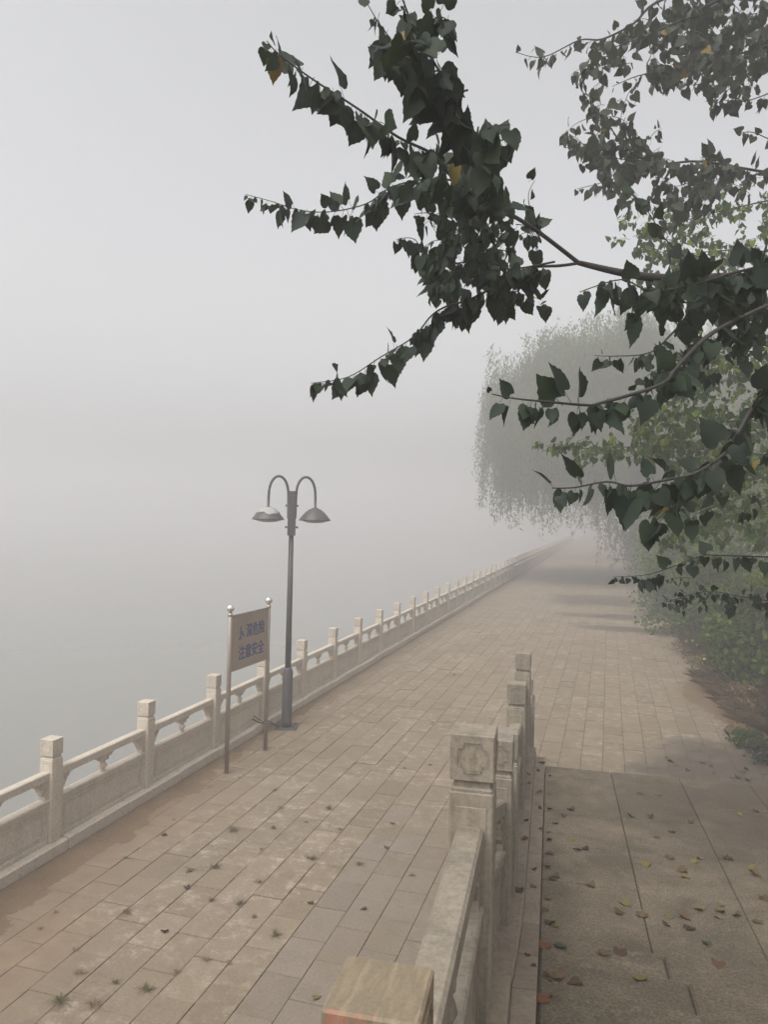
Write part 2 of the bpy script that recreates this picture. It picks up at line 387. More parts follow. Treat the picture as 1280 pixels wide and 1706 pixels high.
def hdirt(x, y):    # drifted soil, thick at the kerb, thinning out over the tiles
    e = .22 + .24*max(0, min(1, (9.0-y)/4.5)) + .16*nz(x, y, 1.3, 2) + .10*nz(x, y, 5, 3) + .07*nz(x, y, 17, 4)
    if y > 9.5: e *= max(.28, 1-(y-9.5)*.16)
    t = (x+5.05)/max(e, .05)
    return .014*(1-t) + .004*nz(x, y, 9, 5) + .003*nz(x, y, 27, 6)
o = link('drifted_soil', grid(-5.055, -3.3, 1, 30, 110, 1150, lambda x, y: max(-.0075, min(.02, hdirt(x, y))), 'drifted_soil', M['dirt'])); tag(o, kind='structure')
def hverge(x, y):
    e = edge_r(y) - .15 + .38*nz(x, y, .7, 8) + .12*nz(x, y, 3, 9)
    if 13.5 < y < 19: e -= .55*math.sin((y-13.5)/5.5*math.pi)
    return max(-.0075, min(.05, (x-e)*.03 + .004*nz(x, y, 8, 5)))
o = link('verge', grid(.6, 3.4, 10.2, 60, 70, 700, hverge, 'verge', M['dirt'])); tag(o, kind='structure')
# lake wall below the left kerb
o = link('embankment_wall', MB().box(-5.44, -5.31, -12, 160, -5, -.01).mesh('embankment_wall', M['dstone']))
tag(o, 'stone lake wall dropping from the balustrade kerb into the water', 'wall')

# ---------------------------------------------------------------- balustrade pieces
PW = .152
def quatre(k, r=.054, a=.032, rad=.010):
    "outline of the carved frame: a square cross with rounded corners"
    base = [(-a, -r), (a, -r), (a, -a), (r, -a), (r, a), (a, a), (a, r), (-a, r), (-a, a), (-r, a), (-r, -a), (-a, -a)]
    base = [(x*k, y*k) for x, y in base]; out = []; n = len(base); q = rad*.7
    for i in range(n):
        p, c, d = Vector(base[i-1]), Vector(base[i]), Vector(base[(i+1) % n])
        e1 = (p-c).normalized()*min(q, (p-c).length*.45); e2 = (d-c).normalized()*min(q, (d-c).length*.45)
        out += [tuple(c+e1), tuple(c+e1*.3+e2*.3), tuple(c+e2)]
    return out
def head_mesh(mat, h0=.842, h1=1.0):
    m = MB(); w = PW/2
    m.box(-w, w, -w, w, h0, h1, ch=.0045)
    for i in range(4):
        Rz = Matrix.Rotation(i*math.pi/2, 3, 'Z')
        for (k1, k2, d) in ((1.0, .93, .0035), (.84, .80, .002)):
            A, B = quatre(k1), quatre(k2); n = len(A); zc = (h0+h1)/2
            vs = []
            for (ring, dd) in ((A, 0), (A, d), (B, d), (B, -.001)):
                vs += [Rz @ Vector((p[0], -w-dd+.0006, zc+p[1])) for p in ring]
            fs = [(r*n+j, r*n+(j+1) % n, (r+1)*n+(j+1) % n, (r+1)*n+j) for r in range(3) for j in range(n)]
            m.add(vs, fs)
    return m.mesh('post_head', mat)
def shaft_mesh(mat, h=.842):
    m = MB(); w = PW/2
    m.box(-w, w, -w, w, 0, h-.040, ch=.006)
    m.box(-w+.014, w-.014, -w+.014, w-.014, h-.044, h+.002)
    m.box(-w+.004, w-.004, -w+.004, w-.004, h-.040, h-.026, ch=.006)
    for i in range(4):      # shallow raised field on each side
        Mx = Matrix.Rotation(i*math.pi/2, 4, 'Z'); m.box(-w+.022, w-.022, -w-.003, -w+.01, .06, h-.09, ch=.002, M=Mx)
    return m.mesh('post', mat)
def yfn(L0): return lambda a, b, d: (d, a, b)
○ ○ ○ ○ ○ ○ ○
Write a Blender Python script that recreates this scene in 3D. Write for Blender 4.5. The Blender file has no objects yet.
○ ○ ○ ○ ○ ○ ○
PROBLEM DETAILS:
Transcribe, exactly and exclusively, the run of lines that opens with the line bearing "Write part 2" and closes with the line bearing "tag(o, 'stone lake".

TASK RESPONSE:
Write part 2 of the bpy script that recreates this picture. It picks up at line 387. More parts follow. Treat the picture as 1280 pixels wide and 1706 pixels high.
def hdirt(x, y):    # drifted soil, thick at the kerb, thinning out over the tiles
    e = .22 + .24*max(0, min(1, (9.0-y)/4.5)) + .16*nz(x, y, 1.3, 2) + .10*nz(x, y, 5, 3) + .07*nz(x, y, 17, 4)
    if y > 9.5: e *= max(.28, 1-(y-9.5)*.16)
    t = (x+5.05)/max(e, .05)
    return .014*(1-t) + .004*nz(x, y, 9, 5) + .003*nz(x, y, 27, 6)
o = link('drifted_soil', grid(-5.055, -3.3, 1, 30, 110, 1150, lambda x, y: max(-.0075, min(.02, hdirt(x, y))), 'drifted_soil', M['dirt'])); tag(o, kind='structure')
def hverge(x, y):
    e = edge_r(y) - .15 + .38*nz(x, y, .7, 8) + .12*nz(x, y, 3, 9)
    if 13.5 < y < 19: e -= .55*math.sin((y-13.5)/5.5*math.pi)
    return max(-.0075, min(.05, (x-e)*.03 + .004*nz(x, y, 8, 5)))
o = link('verge', grid(.6, 3.4, 10.2, 60, 70, 700, hverge, 'verge', M['dirt'])); tag(o, kind='structure')
# lake wall below the left kerb
o = link('embankment_wall', MB().box(-5.44, -5.31, -12, 160, -5, -.01).mesh('embankment_wall', M['dstone']))
tag(o, 'stone lake wall dropping from the balustrade kerb into the water', 'wall')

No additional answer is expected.